Amplie seu conhecimento teórico sobre as indústrias criativas. Os Observatórios obedecem a uma demanda de produção de conteúdo sobre a economia criativa no Brasil, pois falta informação – tanto qualitativa quanto qualitativa – sobre o que existe neste setor no Pais. Existem em parceria com as universidades federais da Bahia, Rio Grande do Sul, Amazonas, Goiás, Brasília e Rio de Janeiro. Os observatórios também organizam seminários e conferências abertos ao público.
4) Fique ligado nos editais do MinC.
Parece óbvio, mas muitos empreendedores não conhecem o calendário de editais. Este ano, o MinC lançou dois programas bacanas que já foram encerrados, mas que prometem segundas fases em 2015/2016: o Conexão Cultura Brasil #Negócios e o Conexão Cultura Brasil #Intercâmbios. No primeiro, 20 empreendedores foram selecionados para participar do festival de música WOMEX em Santiago de Compostela; 20 foram para o Festival Internacional de Artes Cênicas Santiago a Mil, no Chile; e mais 20 irão para a feira de arte contemporânea ARCO Madri, na Espanha, em fevereiro de 2015. Todos receberam apoio financeiro.
No #Intercâmbios, o MinC oferece passagem, hospedagem e alimentação para empreendedores interessados em estudar ou fazer estágios em setores criativos de instituições renomadas como o Southbank Centre em Londres. O objetivo do governo é ampliar a presença de empreendedores criativos brasileiros no mundo e formar profissionais qualificados para a volta. Vale a viagem.
Acompanhar os editais é vital para pescar oportunidades. Por exemplo, hoje mesmo (4 de dezembro) acabam as inscrições para o Conexão Cultura #Plataformas, programa do MinC que oferece até 90 mil reais de financiamento para festivais, portais online, redes ou encontros que atuem para a promoção da cultura brasileira no exterior, ou que promovam a presença de produtores culturais estrangeiros no Brasil. Se quiser correr, o edital está disponível aqui!
5) Amplie seus horizontes para outras possibilidades de negócios.
“Nosso público-alvo também são aqueles que querem empreender mas não sabem como. Na minha perspectiva, os produtores de carimbó do Pará têm tanta capacidade de empreender quanto empresários de um espaço de coworking da Vila Madalena”, diz Georgia. “Se pensarmos que muitos deles são líderes comunitários, ao se fazermos um trabalho de turismo cultural, artesanato e fortalecimento da cadeia produtiva para que eles passem a se enxergar como empreendedores, isso movimentará toda economia daquela região”, afirma.

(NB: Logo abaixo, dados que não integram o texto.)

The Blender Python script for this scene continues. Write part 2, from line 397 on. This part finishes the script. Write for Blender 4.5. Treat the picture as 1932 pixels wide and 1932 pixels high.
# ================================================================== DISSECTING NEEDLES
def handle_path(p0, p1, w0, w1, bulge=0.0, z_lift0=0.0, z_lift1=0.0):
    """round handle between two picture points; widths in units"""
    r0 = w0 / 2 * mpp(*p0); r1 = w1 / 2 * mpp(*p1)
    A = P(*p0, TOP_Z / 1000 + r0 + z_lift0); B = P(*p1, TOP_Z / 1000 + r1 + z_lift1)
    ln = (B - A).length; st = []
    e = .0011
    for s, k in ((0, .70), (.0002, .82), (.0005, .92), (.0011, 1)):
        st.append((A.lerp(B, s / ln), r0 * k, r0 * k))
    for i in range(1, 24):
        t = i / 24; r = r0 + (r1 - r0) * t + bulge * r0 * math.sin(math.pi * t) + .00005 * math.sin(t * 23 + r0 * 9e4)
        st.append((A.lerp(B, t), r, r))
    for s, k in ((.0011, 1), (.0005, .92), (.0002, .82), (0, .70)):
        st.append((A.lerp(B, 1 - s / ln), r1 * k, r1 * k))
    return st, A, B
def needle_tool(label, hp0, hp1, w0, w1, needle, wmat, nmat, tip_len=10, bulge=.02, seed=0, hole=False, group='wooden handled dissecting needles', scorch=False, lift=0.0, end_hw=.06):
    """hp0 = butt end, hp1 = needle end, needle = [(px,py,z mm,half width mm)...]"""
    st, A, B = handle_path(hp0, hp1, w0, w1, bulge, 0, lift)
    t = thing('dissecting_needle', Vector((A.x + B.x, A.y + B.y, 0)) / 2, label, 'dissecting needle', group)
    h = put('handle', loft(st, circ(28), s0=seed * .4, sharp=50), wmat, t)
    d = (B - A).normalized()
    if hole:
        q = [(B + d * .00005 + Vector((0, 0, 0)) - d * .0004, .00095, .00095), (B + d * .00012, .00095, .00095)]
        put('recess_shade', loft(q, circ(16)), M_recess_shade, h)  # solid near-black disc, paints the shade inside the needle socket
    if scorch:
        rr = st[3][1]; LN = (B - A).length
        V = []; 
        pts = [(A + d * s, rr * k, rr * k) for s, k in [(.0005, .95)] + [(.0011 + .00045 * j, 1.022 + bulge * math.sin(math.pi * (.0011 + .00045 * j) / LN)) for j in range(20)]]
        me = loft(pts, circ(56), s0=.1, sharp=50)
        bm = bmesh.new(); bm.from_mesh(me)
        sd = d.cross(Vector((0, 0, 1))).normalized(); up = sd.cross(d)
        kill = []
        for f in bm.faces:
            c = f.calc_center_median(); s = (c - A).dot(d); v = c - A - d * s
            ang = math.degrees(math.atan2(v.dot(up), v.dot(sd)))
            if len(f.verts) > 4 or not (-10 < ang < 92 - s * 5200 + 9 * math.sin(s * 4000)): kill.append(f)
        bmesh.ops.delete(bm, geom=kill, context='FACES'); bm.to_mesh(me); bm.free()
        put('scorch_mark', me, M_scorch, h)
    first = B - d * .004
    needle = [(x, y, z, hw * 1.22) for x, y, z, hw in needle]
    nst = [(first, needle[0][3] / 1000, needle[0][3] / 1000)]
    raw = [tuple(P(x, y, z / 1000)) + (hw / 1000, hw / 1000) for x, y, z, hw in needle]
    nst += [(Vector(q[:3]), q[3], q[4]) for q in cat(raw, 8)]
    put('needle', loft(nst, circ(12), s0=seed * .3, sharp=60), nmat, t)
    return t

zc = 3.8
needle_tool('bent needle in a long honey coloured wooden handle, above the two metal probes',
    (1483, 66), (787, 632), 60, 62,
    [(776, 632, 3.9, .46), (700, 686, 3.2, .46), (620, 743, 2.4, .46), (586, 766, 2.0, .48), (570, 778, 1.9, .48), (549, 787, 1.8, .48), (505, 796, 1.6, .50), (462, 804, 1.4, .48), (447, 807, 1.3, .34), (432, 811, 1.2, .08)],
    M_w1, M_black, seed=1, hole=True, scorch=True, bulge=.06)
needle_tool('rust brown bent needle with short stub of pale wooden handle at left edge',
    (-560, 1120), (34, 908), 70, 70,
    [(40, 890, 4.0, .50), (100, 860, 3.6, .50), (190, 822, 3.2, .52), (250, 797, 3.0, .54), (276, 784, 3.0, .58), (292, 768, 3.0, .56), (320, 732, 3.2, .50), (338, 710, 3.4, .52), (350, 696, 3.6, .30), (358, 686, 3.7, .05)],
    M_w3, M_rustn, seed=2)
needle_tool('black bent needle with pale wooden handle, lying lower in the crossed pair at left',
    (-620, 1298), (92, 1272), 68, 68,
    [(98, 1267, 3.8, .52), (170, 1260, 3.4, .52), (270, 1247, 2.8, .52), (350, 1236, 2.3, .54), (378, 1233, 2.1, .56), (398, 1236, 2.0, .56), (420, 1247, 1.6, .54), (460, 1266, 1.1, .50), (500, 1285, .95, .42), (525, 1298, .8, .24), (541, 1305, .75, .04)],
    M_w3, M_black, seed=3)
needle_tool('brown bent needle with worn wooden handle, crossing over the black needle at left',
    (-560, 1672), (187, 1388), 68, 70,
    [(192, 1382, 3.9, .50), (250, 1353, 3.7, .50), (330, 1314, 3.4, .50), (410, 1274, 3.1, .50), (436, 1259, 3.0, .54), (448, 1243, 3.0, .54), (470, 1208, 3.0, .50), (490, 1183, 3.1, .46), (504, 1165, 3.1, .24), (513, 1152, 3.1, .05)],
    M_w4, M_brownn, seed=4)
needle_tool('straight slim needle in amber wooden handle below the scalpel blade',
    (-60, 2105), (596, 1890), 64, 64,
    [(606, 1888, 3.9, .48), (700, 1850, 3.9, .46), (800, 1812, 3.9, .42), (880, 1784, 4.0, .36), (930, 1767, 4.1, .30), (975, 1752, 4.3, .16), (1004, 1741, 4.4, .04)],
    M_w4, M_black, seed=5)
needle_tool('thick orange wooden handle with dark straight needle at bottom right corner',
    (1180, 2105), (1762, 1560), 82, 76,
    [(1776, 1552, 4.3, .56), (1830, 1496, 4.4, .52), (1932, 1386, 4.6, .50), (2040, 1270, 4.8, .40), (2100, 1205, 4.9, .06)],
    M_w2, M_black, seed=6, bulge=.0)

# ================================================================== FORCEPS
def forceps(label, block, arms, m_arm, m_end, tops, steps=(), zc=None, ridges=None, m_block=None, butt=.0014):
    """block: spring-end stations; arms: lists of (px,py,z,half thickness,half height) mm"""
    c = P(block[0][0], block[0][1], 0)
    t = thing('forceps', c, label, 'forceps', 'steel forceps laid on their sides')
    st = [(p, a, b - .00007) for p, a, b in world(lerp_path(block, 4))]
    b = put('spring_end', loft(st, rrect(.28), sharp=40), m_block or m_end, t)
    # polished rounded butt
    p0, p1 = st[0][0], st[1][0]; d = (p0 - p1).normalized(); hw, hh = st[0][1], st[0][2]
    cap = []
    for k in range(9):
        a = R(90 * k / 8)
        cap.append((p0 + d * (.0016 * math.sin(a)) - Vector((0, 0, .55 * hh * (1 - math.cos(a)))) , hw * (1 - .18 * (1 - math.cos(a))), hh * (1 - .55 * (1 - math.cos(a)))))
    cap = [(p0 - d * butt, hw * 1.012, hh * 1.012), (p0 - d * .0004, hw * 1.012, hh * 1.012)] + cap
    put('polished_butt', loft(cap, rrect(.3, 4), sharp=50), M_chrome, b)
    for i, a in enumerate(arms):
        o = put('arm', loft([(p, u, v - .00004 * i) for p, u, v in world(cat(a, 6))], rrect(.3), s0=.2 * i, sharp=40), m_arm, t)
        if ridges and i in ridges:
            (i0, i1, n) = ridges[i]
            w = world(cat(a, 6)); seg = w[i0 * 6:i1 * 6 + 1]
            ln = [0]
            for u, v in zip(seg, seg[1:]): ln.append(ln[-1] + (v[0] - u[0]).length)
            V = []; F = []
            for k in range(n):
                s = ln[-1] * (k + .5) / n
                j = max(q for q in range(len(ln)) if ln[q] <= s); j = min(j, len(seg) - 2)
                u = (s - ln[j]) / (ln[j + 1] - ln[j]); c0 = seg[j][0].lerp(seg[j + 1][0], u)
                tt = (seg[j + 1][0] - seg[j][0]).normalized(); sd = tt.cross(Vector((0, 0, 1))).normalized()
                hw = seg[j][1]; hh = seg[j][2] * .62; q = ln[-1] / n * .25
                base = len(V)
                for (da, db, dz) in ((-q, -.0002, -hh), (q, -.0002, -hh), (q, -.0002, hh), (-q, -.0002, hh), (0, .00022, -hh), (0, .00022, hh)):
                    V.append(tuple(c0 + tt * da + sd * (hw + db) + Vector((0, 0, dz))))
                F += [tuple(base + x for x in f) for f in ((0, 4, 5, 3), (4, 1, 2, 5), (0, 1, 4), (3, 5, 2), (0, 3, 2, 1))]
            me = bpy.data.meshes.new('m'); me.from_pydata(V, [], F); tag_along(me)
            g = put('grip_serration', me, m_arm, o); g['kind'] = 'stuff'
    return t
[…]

Desenvolvimento local de territórios é, para a Secretaria de Economia Criativa, uma forma de descobrir quais riquezas criativas de determinada região podem estimular a economia do País. Para o empreendedor, uma boa ideia pode ser sair do eixo mais conhecido e se aventurar por outros tipos de negócios menos comuns nas grandes cidades, como aproximação com a cultura popular, o artesanato e os setores criativos mais tradicionais e típicos da sociedade brasileira.